I think you’re really on to something here, @glocke. I need to chew on this more and try it out, but my gut is saying this is the stuff I’ve always wanted from a mage. Instead of spells being so specific, let the player play with the power words, combine them, and come up with cool stuff of legend on the fly.

I’m totally stealing this :smiley:


@Nimlouth I love your list of Domains. I especially like that you included how that magic can go wrong. I think that blends quite well with the POWER WORDs. How would you handle telekinesis? Mind control?

I wonder what a list of, say, 100 POWER WORDs would look like, and all the wacky combinations that might arise from combining those WORDs.


Hey thx a lot!

Yep, Domains and Power Words are more or less the same, so even tho I would suggest illusion, song or even shadow for mind control and arcane or earth for telekinesis, you could easily create them on the fly.

Telekinesis: Move objects with your mind, but requires uninterrupted total concentration.
Mind Control: Manipulate other sentient creatures like puppets using theie desires and fears, but it can backfire leaving your mind exposed.

A list of a 100 sounds super cool lol


I have been revisiting and playing around with my own formless magic system based on power words. I created an original D88 table with 64 unique words in the following categories:

  • Elements
  • Actions
  • Evocations
  • Forms
  • Perceptions
  • Interactions
  • Universals
  • Miscellaneous

This gives me a decent starter matrix to cover a wide variety of magical tropes. Any spellcaster would start with a pair of 2D8 rolls to generate two words; as an optional addition, users of arcane or spirit magic could be better differentiated by being allowed a third power word chosen by the player from a distinct short list specific to that type of magic. A Priest might get to choose the power word “Holy” and then roll “Fire” and “Beast,” while a Mage might choose “Arrow” and roll “Force” and “Dimension.”

The acquisition of new power words then comes from any or all of the usual sources: loot, specific study and application of effort in RP, or milestone rewards.

Power words are then combined to form unique spell concepts. The interesting thing about formless magic is that a single two-word combination does not simply define a single spell concept; instead it suggests the boundaries for an entire spell toolkit for the player to explore.

The power words “Water” and “Protection” could be combined to form spell concepts like Water Breathing, Walk on Water, or even Imbibition Immunity (protection from drinking bad water) when combined by a clever and imaginative player. A given spell concept can then be given scope, magnitude, range, and limitations based on the Milestone tier of the caster and/or the POWER level at which it is cast (in the case of arcane casters, with casting costs in hit points or stun points as appropriate to the setting, with the base casting cost for any spell equal to the number of power words combined to implement it).
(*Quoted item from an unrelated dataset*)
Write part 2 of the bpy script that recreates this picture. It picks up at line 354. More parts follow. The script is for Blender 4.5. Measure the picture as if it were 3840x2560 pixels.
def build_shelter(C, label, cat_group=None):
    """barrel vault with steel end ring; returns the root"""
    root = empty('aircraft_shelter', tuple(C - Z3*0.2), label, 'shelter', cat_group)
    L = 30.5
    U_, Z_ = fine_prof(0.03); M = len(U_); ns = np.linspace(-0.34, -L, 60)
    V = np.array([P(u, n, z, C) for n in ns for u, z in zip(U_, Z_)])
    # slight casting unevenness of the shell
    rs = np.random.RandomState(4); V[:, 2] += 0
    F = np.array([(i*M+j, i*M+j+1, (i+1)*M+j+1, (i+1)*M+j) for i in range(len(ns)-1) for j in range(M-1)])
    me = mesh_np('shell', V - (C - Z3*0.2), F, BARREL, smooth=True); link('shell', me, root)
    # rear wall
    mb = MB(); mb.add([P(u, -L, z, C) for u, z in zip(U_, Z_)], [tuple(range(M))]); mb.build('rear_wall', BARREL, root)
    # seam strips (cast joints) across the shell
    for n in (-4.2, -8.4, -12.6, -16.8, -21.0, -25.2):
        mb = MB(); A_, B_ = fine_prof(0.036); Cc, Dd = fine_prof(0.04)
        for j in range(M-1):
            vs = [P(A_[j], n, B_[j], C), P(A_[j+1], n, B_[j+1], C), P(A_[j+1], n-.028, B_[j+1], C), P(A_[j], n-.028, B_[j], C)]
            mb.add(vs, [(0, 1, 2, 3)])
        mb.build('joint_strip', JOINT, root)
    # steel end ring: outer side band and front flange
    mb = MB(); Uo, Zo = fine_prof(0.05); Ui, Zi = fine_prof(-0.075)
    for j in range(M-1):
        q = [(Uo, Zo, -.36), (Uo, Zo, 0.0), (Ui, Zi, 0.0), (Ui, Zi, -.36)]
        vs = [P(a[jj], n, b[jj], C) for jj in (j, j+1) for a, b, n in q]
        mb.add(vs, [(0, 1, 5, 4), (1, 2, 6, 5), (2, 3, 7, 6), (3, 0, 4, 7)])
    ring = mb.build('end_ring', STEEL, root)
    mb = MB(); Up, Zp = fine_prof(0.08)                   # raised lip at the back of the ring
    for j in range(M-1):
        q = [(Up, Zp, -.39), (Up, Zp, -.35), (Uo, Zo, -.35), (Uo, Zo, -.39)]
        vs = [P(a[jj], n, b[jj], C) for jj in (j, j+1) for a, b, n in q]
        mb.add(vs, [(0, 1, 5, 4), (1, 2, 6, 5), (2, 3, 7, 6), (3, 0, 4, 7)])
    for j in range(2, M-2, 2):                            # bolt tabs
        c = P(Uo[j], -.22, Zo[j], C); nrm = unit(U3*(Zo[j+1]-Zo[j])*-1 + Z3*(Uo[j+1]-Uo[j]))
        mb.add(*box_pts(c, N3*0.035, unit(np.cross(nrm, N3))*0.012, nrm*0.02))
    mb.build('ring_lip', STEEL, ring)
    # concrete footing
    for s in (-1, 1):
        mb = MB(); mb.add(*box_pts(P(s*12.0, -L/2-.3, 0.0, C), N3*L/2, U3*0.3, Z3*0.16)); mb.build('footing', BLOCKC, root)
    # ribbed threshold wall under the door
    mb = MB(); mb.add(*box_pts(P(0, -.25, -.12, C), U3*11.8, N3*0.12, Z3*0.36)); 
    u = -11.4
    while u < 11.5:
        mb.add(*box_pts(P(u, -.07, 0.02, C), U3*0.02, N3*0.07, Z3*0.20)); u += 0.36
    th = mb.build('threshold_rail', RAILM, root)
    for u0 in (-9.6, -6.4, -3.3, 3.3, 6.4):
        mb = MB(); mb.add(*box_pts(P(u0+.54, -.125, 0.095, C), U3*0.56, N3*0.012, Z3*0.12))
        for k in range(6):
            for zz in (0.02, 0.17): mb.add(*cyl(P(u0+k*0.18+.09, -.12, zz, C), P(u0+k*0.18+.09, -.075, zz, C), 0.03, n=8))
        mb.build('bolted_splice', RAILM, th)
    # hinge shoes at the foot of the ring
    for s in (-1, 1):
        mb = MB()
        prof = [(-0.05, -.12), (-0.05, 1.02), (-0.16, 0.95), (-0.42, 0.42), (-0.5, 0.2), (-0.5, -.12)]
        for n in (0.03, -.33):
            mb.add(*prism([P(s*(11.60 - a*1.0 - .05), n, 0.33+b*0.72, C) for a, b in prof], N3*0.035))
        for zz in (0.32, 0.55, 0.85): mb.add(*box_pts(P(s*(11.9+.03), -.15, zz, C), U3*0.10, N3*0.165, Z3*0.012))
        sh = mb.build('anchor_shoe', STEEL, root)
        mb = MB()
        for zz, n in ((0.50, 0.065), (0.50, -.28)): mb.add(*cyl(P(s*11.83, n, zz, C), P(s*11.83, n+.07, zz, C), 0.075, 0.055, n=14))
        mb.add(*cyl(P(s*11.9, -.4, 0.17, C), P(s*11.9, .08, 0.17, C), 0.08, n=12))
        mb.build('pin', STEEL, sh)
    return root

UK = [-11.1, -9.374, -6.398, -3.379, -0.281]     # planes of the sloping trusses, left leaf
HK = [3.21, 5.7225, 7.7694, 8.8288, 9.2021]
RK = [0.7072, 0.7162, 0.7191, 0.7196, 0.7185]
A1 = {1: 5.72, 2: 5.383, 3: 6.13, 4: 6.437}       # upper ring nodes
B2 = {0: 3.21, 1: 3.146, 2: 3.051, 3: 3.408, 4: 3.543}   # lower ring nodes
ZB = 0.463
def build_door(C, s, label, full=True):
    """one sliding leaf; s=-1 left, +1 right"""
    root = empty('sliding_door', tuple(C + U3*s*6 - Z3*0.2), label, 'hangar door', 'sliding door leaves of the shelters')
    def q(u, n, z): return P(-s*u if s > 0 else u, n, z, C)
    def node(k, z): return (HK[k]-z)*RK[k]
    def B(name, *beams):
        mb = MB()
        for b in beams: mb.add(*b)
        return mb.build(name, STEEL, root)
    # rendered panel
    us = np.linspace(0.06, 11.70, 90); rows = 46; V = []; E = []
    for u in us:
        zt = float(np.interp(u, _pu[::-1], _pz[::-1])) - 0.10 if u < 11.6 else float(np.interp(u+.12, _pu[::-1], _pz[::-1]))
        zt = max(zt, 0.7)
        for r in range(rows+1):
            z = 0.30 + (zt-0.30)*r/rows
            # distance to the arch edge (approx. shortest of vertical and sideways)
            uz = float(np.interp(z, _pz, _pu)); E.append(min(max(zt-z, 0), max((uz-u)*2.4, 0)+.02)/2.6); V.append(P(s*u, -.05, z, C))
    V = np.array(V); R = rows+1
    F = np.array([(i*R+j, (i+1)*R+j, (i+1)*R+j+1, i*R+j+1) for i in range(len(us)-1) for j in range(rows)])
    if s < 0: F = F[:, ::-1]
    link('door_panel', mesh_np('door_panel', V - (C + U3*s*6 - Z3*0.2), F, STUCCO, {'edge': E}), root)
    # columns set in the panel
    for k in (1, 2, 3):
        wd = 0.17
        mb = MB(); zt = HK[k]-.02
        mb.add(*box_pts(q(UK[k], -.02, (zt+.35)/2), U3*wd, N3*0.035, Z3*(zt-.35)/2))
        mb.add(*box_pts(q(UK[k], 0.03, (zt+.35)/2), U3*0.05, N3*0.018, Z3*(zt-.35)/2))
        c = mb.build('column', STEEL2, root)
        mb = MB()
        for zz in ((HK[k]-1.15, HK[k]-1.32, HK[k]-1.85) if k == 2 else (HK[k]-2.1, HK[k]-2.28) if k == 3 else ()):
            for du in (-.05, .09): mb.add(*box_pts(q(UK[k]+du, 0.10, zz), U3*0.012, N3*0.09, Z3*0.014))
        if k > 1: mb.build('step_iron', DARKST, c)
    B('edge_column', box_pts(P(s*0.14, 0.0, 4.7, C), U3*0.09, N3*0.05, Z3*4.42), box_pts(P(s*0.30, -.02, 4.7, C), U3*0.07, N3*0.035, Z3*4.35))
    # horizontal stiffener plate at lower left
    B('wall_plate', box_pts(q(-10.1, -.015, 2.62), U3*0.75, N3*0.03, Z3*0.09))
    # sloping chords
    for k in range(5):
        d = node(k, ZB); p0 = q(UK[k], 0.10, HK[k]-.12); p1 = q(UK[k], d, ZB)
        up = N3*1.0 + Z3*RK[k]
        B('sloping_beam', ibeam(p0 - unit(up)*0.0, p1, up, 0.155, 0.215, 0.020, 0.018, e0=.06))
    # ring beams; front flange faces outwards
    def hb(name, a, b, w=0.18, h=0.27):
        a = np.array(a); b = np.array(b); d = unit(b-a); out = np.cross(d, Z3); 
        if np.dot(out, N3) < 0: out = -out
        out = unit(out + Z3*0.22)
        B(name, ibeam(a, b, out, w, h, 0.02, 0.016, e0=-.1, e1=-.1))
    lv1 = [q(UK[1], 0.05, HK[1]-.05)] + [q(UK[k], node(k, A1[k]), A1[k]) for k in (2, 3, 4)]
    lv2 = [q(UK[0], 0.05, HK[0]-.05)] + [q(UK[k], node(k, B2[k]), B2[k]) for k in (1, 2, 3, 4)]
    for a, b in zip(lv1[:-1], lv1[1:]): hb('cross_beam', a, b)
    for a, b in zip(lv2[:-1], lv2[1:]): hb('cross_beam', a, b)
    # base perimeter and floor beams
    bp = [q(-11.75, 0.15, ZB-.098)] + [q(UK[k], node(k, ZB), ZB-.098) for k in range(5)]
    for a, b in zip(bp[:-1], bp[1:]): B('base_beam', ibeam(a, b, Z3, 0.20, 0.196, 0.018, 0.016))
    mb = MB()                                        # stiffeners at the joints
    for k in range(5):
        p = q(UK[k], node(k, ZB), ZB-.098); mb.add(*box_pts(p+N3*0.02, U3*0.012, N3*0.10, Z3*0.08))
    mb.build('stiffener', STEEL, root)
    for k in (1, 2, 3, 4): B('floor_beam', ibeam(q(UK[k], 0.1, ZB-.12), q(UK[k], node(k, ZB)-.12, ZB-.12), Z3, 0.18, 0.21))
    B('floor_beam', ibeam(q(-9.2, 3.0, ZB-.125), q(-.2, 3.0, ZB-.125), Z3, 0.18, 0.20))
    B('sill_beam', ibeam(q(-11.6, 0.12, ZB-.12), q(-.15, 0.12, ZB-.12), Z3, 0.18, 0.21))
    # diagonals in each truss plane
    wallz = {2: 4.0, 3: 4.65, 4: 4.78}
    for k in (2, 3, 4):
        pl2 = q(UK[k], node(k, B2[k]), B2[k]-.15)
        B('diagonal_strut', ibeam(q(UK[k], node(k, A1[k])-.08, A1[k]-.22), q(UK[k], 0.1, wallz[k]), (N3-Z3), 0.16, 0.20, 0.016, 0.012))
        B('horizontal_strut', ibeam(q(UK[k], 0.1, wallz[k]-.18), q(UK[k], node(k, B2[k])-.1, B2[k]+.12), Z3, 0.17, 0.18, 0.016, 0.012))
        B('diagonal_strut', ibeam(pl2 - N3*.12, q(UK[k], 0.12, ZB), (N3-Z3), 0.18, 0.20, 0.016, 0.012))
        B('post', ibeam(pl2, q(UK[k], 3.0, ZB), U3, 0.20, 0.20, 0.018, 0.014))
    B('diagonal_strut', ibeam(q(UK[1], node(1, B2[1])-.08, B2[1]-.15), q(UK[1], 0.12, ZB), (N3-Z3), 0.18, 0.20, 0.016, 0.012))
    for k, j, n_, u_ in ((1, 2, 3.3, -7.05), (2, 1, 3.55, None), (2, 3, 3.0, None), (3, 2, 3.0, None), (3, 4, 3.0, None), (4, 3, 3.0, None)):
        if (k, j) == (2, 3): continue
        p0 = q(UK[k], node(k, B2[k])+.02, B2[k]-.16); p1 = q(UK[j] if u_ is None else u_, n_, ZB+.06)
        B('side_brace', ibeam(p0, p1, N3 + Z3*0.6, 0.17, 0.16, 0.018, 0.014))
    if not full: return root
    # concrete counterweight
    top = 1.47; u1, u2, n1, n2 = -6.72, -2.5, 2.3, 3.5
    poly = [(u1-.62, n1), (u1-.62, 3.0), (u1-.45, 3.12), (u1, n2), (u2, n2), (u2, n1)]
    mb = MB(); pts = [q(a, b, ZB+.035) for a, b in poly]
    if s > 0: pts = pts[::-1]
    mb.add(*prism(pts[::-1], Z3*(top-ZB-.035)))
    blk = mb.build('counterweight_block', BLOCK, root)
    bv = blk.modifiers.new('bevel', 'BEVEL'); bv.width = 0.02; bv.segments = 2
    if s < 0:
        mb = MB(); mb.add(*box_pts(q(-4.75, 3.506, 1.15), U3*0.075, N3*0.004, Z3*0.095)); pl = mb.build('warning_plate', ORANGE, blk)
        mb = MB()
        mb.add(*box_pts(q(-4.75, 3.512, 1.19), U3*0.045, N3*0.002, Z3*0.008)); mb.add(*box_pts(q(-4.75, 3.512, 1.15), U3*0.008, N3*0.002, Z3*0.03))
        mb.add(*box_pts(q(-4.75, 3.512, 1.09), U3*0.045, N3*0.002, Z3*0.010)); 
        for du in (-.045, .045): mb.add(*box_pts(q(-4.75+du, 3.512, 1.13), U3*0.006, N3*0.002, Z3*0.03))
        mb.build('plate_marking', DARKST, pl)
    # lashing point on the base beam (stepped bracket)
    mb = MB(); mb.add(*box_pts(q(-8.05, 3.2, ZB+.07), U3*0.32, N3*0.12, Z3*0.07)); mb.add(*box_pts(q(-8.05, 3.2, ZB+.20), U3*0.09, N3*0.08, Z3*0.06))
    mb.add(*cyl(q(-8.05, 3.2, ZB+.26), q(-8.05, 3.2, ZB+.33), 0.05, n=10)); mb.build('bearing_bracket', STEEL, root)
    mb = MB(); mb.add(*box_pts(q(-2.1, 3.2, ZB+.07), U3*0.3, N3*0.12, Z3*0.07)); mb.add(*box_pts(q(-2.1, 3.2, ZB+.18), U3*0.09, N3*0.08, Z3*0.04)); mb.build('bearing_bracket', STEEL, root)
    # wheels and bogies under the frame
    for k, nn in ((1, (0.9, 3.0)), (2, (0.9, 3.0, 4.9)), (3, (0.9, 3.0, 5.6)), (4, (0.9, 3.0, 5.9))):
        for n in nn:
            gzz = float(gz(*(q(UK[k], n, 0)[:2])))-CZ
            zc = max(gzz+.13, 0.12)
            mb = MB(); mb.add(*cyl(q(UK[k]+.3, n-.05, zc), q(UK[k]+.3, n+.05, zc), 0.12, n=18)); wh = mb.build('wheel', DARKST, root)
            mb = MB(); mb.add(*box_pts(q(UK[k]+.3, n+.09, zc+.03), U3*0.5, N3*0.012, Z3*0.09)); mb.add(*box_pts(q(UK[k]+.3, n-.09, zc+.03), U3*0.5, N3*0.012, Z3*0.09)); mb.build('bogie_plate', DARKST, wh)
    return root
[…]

The Mage above could use “Force” and “Arrow” to cast the equivalent of Arcane Missile.

The aforementioned Priest could use “Holy” and “Fire” to cast a jet of magical flame (perhaps one that does bonus damage to undead creatures) or even conjure persistent fire in a given area that burns without fuel for a limited time.

Each new power word acquired expands the possible combinations in a caster’s toolkit by an exponential degree. Upon acquiring new words and creating new spell concepts, caster players can then make note of each combination in an actual spell book (I.e., a journal or notebook) with notes on range, duration, and GM rulings on its scope and effects.

This sort of system may prove too abstract for certain kinds of players or incredibly freeing for others, but regardless it is a fascinating alternative to acquiring pre-defined spells from a list.